Das Land Ägypten unter der Regierung Josephs ist ein ähnliches Bild.
Unter dem Gesetz finden wir Schatten von derselben Tausendjährigen Ruhe in dem wöchentlichen Sabbath, dem jährlichen Laubhüttenfest und in dem alle fünfzig Jahre wiederkehrenden Jubeljahre.
Auch jene leider nur so kurz währende Zeit, wo die Stämme Israels in den Tagen Josuas ins Land einzogen und hier als ein beschnittenes Volk das Passah feierten und dann ungesäuerte Kuchen von dem Erzeugnis des Landes aßen, zeugt, wenn auch in anderer Form, von demselben glücklichen Geheimnis. (vgl. Josua 5)
Später redete die blühende Regierung Salomos in ausgedehnterer Form, voll und reich, von dem gleichen Geheimnis.
Ja, was ich noch erwähnen möchte, selbst die Begegnung Jethros mit dem befreiten Israel am Berge Gottes, in den Tagen ihrer Wüstenreise, war, obwohl in anderer Gestalt, ein Vorbild von demselben zukünftigen Tage der Herrlichkeit. (vgl. 2. Mose 18)
Und so haben wir hier, in den Tagen der Zerstreuung, die nämliche Sache vor uns.
Prophezeiungen auf Prophezeiungen begleiten diese Verordnungen und diese Geschichten. Nicht nur durch viele, sondern auch durch ganz verschiedenartige Zeugnisse wird uns die Wahrheit von dem Reich, das noch errichtet, und von der Herrlichkeit, die noch geoffenbart werden soll, bestätigt.
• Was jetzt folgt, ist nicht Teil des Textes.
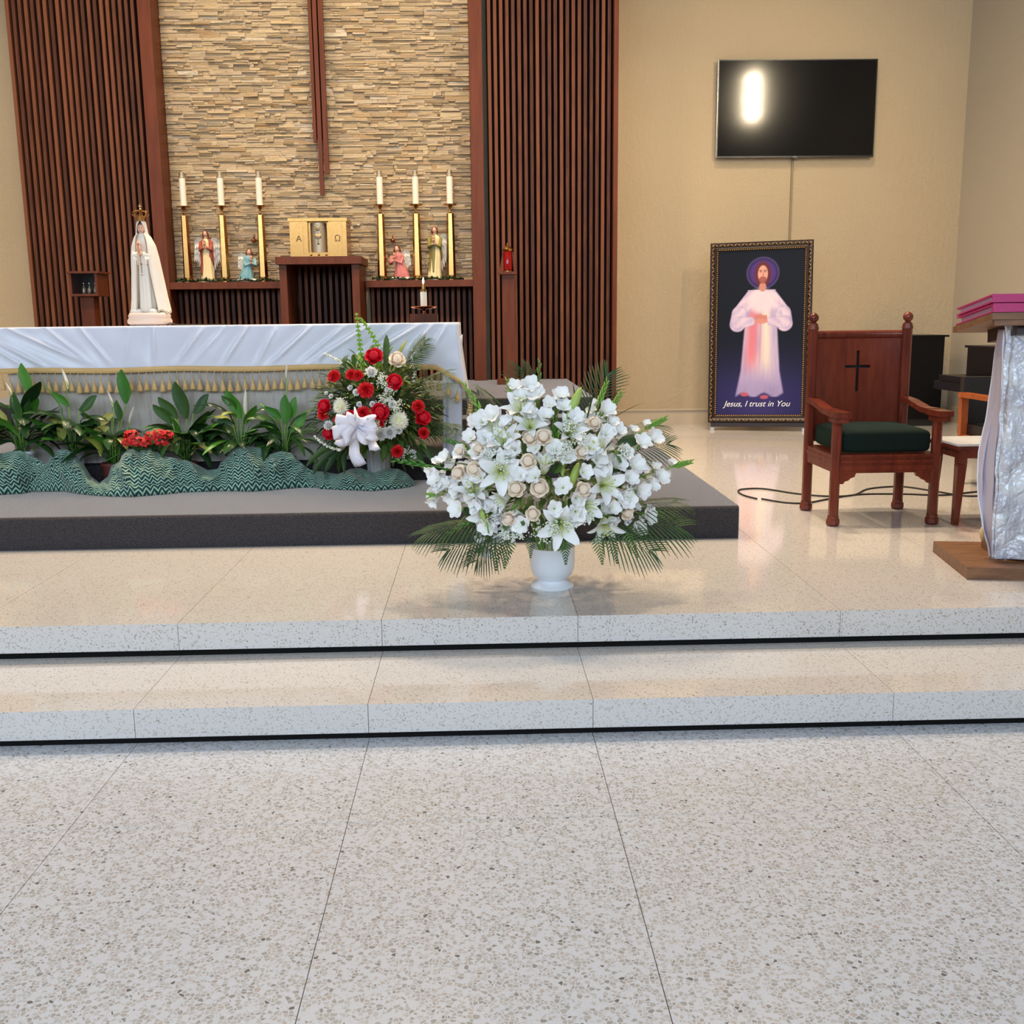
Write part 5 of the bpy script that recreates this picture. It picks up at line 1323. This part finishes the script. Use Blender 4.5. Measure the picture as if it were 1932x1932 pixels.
for px, py, ang in ((1105, 800, .2), (1125, 790, .55), (1090, 800, -.1), (1140, 800, .9), (1000, 790, -.4), (960, 780, -.7), (1150, 850, 1.3), (1165, 860, 1.5), (990, 770, .25), (1060, 870, .2), (1003, 860, .05), (890, 880, -1.2), (1110, 880, .6), (925, 900, -1)):
    a = P(px, py, 4.62 if py < 830 else 4.5); d = Vector((math.sin(ang), 0, math.cos(ang))); L = random.uniform(.12, .2)
    b = M(); blade(b, [a+d*L*t+Vector((math.sin(ang)*.03*t*t, 0, -.03*t*t*abs(ang))) for t in (0, .2, .4, .6, .8, 1)], .007 if py < 830 else .013, .3, Vector((.7, .7, 0))); b.build('long_leaf', MT['palm'], wa, True)
for i in range(26):
    px = random.uniform(900, 1190); py = random.uniform(830, 1010); p, d = shell(px, py, .85); put('oval', wa, p, d+Vector((random.uniform(-.4, .4), -.2, -.2)), random.uniform(.7, 1.1))
# ------------------------------------------------------------------ red and white arrangement
random.seed(31)
RY = 6.62
c = P(715, 885, RY); ra = thing('red_white_flower_arrangement', 'red and white flower arrangement with a white bow in front of the altar', 'flower arrangement', (c.x, RY, Z3))
zr = P(715, 846, RY).z
b = M()
def fn(u, v):
    r = lerp(.066, .08, v); return Vector((c.x+math.cos(u*2*PI)*r*(1+.03*math.cos(u*2*PI*14)), RY+math.sin(u*2*PI)*r*(1+.03*math.cos(u*2*PI*14)), lerp(Z3+.002, zr, v)))
b.grid(fn, 112, 6, True); b.build('fluted_pot', MT['plastic'], ra, True)
M().lathe([(0, 0), (.072, 0)], (c.x, RY, zr-.015), 20).build('soil', MT['soil'], ra)
def sh2(px, py, k=1.): return shell(px, py, k, 712, 775, 125, 6.44, .27)
cc = P(712, 775, 6.44)
b = M(); leafcloud(b, (cc.x, 6.46, cc.z), (.38, .17, .36), 620, .12, .016, 9, -.75); o = b.build('foliage_fill', MT['fol'], ra, True); o['kind'] = 'stuff'
b = M(); leafcloud(b, (cc.x-.01, 6.42, cc.z+.03), (.40, .2, .36), 520, .05, .007, 12, -.6); o = b.build('yellow_green_filler', MT['olive'], ra, True); o['kind'] = 'stuff'
b = M(); leafcloud(b, (cc.x, 6.43, cc.z-.02), (.42, .2, .36), 330, .10, .015, 17, -.8); o = b.build('green_filler', MT['fol'], ra, True); o['kind'] = 'stuff'
for px, py, kd, s_ in ((706, 675, 'redrose', 1.15), (632, 712, 'carn', .95), (664, 709, 'carn', .85), (676, 710, 'carn', .8), (744, 722, 'redrose', 1.05), (691, 738, 'carn', 1.15), (614, 768, 'redrose', .95), (612, 782, 'carn', .9), (662, 787, 'redrose', .85), (686, 780, 'carn', .95), (717, 778, 'redrose', 1.2),
                   (788, 768, 'carn', .95), (796, 789, 'redrose', 1.05), (798, 817, 'carn', .85), (622, 818, 'redrose', .85), (749, 851, 'carn', .9), (634, 792, 'carn', .4), (720, 800, 'carn', .4),
                   (749, 681, 'rose', 1.35), (701, 704, 'mum', 1.1), (661, 732, 'button', .8), (673, 741, 'button', 1.1), (683, 773, 'button', 1.0), (678, 763, 'button', .8), (740, 763, 'button', 1.15), (703, 763, 'button', .9), (730, 735, 'button', .7),
                   (644, 768, 'spider', .9), (752, 794, 'spider', 1.05), (718, 820, 'mum', 1.15), (735, 816, 'mum', 1.2), (622, 803, 'mum', .9), (752, 812, 'mum', .7), (625, 748, 'button', .7), (616, 742, 'button', .6)):
    p, d = sh2(px, py, 1.1); put(kd, ra, p, d+Vector((0, -1.0, 0)), s_*(1.25 if kd == 'carn' else 1.08))
for i, (px, py, R) in enumerate(((724, 708, .07), (735, 725, .07), (728, 750, .07), (745, 752, .08), (750, 770, .07), (715, 800, .06), (790, 660, .07), (800, 650, .05), (640, 755, .05), (765, 860, .06), (785, 865, .06))):
    p, d = sh2(px, py, 1.12); b = M(); lace(b, p-d*R, d+Vector((0, -.4, .2)), R*1.1, 30, 50+i, .004); b.build('babys_breath_spray', [MT['lace'], MT['stem']], ra)
def spike(parent, pts, name, mt, r, n_, Y, sc=1.):      # bell-shaped whorls up a stalk
    q = [P(x, y, Y) for x, y in pts]; b = M(); b.tube(q, .003, 6); tot = n_
    for i in range(tot):
        u = i/(tot-1)*(len(q)-1); k = min(int(u), len(q)-2); p = q[k].lerp(q[k+1], u-k); d = (q[k+1]-q[k]).normalized()
        rr_ = r*lerp(1, .5, i/tot)*sc
        for s_ in range(4):
            a = s_*PI/2+i*.8; v = Vector((math.cos(a), math.sin(a)*.9, .35)).normalized(); T = Matrix.Translation(p) @ v.to_track_quat('Z', 'Y').to_matrix().to_4x4()
            b.lathe([(.002, 0), (rr_*.45, rr_*.5), (rr_*.8, rr_*1.1), (rr_*.72, rr_*1.1), (rr_*.2, rr_*.5)], (0, 0, 0), 7, T)
    b.build(name, mt, parent, True)
spike(ra, [(684, 700), (680, 660), (676, 625), (673, 594)], 'bells_of_ireland', MT['bells'], .017, 13, 6.4)
spike(ra, [(715, 690), (713, 655), (702, 632), (688, 612), (680, 602)], 'bells_of_ireland', MT['bells'], .017, 12, 6.44)
spike(ra, [(652, 700), (640, 682), (627, 675), (614, 668)], 'snapdragon', MT['spider'], .013, 9, 6.38)
spike(ra, [(640, 850), (622, 845), (604, 834), (594, 824)], 'snapdragon', MT['spider'], .013, 9, 6.3)
spike(ra, [(780, 720), (782, 705), (780, 690), (777, 674)], 'snapdragon', MT['spider'], .010, 8, 6.4)
for (ax, ay), (tx, ty), w_, mt_ in (((727, 700), (729, 632), .024, 'fol'), ((742, 700), (768, 642), .014, 'olive'), ((640, 720), (655, 670), .02, 'fol'), ((640, 840), (578, 880), .022, 'fol'), ((640, 850), (590, 895), .02, 'palm'), ((650, 850), (612, 895), .02, 'fol'), ((650, 850), (650, 893), .018, 'palm'), ((610, 780), (585, 775), .008, 'olive'),
                              ((790, 840), (815, 870), .02, 'fol'), ((785, 850), (800, 890), .02, 'palm'), ((765, 860), (780, 885), .018, 'fol'), ((760, 700), (770, 690), .02, 'fol'), ((725, 850), (722, 872), .02, 'fol'), ((745, 850), (742, 880), .02, 'palm'), ((745, 865), (775, 880), .016, 'palm')):
    a, t_ = P(ax, ay, 6.34), P(tx, ty, 6.26 if ty > 800 else 6.42); d = t_-a; b = M()
    blade(b, [a+d*t+Vector((0, 0, .03*math.sin(PI*t))) for t in (0, .2, .4, .6, .8, 1)], w_, .3, Vector((-d.z, .5*abs(d.z)+.01, d.x)).normalized()); b.build('broad_leaf', MT[mt_], ra, True)
random.seed(8)
for px, py, d, sc in ((775, 730, (1, -.1, .30), .8), (780, 740, (1, -.2, .12), .8), (778, 755, (1, 0, -.05), .75), (760, 700, (.7, -.1, .7), .7), (790, 800, (1, -.2, -.2), .75), (790, 820, (1, -.1, .1), .75), (780, 840, (.8, -.3, -.4), .75), (770, 690, (.6, .1, .8), .6), (640, 840, (-.7, -.3, -.5), .6)):
    frd('palm', ra, px, py, 6.4, d, sc*.95, random.uniform(-.3, .3))
# bow: loops, knot and two tails of wide satin ribbon
K = P(675, 803, 6.06)
bw_ = M().ball(K+Vector((0, -.03, 0)), (.016, .016, .022), 12, 8).build('ribbon_bow', MT['ribbon'], ra, True); bw_['label'] = 'wide white satin bow with tails'
def ribbon(pts, W, name, side=(0, .5, 1), tw=0):
    b = M(); q = [Vector(p) for p in pts]; n0 = len(b.v)
    for i, p in enumerate(q):
        d = (q[min(i+1, len(q)-1)]-q[max(0, i-1)]).normalized(); s_ = Vector(side); s_ = (s_-d*s_.dot(d)).normalized(); s_ = Matrix.Rotation(tw*i/len(q), 3, d) @ s_
        w_ = W*(.25+.75*math.sin(PI*min(1, (i+.2)/(len(q)-1)*.9)) if name == 'bow_loop' else .45+.55*i/(len(q)-1))
        for j in range(5): k = (j/4-.5)*2; b.V(p+s_*(k*w_)+d.cross(s_)*(.006*math.cos(k*3)))
    for i in range(len(q)-1):
        for j in range(4): a = n0+i*5+j; b.Fc(a, a+1, a+6, a+5)
    o = b.build(name, MT['ribbon'], bw_, True); o.modifiers.new('t', 'SOLIDIFY').thickness = .0012; return o
K = P(675, 803, 6.06)
for ang, L, W in ((2.75, .125, .034), (3.5, .14, .036), (2.2, .09, .03), (.35, .12, .034), (-.45, .13, .034), (1.2, .08, .03), (4.1, .12, .034), (5.3, .11, .032)):
    dx, dz = math.cos(ang), math.sin(ang); pts = []
    for i in range(15):
        t = i/14*2*PI; r = L*(1-math.cos(t))/2; sd = .028*math.sin(t)
        pts.append((K.x+dx*r-dz*sd*.4, K.y-.03-.045*math.sin(t/2)+sd*.9, K.z+dz*r*.8+dx*sd*.5))
    ribbon(pts, W, 'bow_loop', (-dz, -.2, dx) if abs(dx) < .5 else (0, -.15, 1))
for pts, W in (([(672, 806), (668, 830), (668, 855), (680, 879)], .040), ([(678, 806), (695, 825), (704, 842), (708, 850)], .034), ([(668, 806), (650, 822), (640, 842)], .034)):
    q = [P(x, y, 6.04) for x, y in pts]; out = [q[int(i/12*(len(q)-1)*.999)].lerp(q[min(len(q)-1, int(i/12*(len(q)-1)*.999)+1)], (i/12*(len(q)-1)*.999) % 1)+Vector((0, -.012*math.sin(i*.8), 0)) for i in range(13)]
    ribbon(out, W, 'bow_tail', (1, .2, .15), .4)
M().tube([K+Vector((0, .0, 0)), K+Vector((-.005, -.01, .05)), K+Vector((-.015, -.0, .11))], [.014, .016, .003], 8).build('ribbon_end', MT['ribbon'], bw_, True)
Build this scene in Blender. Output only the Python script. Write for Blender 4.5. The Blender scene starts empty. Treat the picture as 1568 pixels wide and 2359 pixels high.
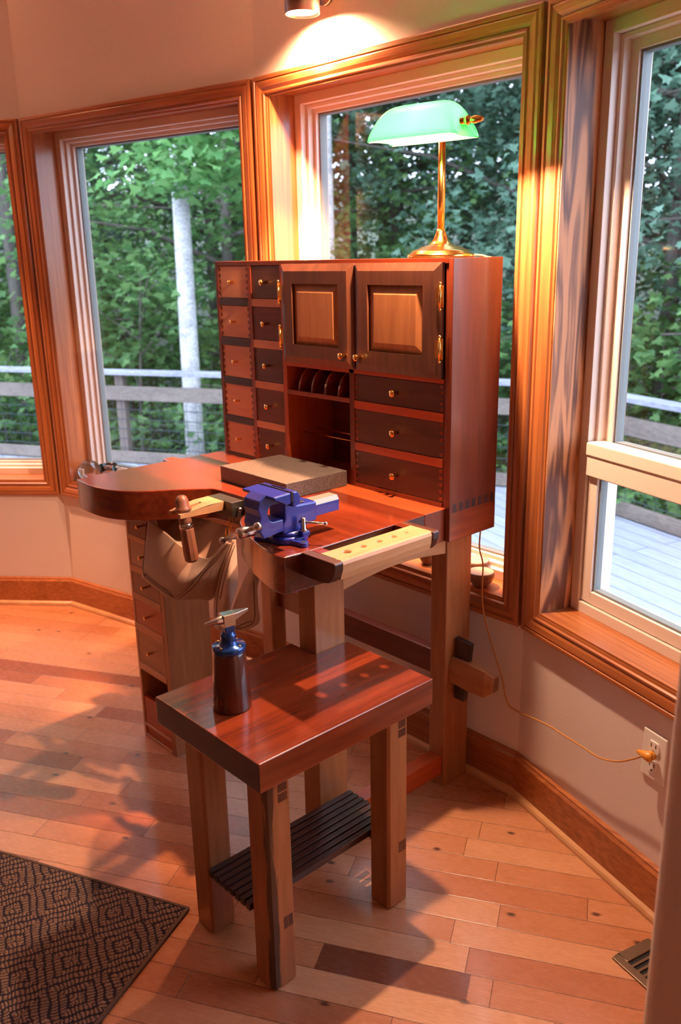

Immer wieder werden wir auf die großen und herrlichen Ausgänge der Ratschlüsse Gottes hingewiesen, auf jenen Vorsatz, der seine Erfüllung finden wird „in der Verwaltung der Fülle der Zeiten“.
Das Neue Testament gibt uns ähnliche bildliche Erläuterungen und Verheißungen. Die Verklärung ist eine davon. Die „Wiedergeburt“ in Mt 19,28 weist ebenfalls darauf hin. Die ersten Geschehnisse in der Offenbarung sind bahnbrechend für das, was da kommen soll; und am Ende des Buches sehen wir das Reich der Herrlichkeit vor unseren Augen erscheinen, wenn die heilige Stadt vom Himmel herabkommt, „die Herrlichkeit Gottes habend“, und wenn dann die Nationen, welche dem Tausendjährigen Reiche angehören, in ihrem Lichte wandeln.
So finden wir denn, daß das Ende des Buches Esther in Verbindung steht mit Dingen aus dem allerersten Anfang bis zum letzten Ende der Zeiten, und zwar durch „das ganze Buch“ hindurch, in all den Handlungen und Aussprüchen Gottes im Fortschreiten der Geschichte dieser Welt. Das ist wunderbar. Welch ein Zeugnis ist es für die Schriften, die das Wort Gottes ausmachen! Welch ein Beweis von dem Wehen desselben Geistes in allen seinen Teilen! Wie redet es zu uns von dem Gott, der „von Anfang an das Ende verkündet, und von alters her was noch nicht geschehen ist“! (Jes 46,10) Auch wir, teurer Leser, haben unseren besonderen Platz in den Gedanken Gottes und nehmen eine Stelle ein in Seinem großen Ratschluß.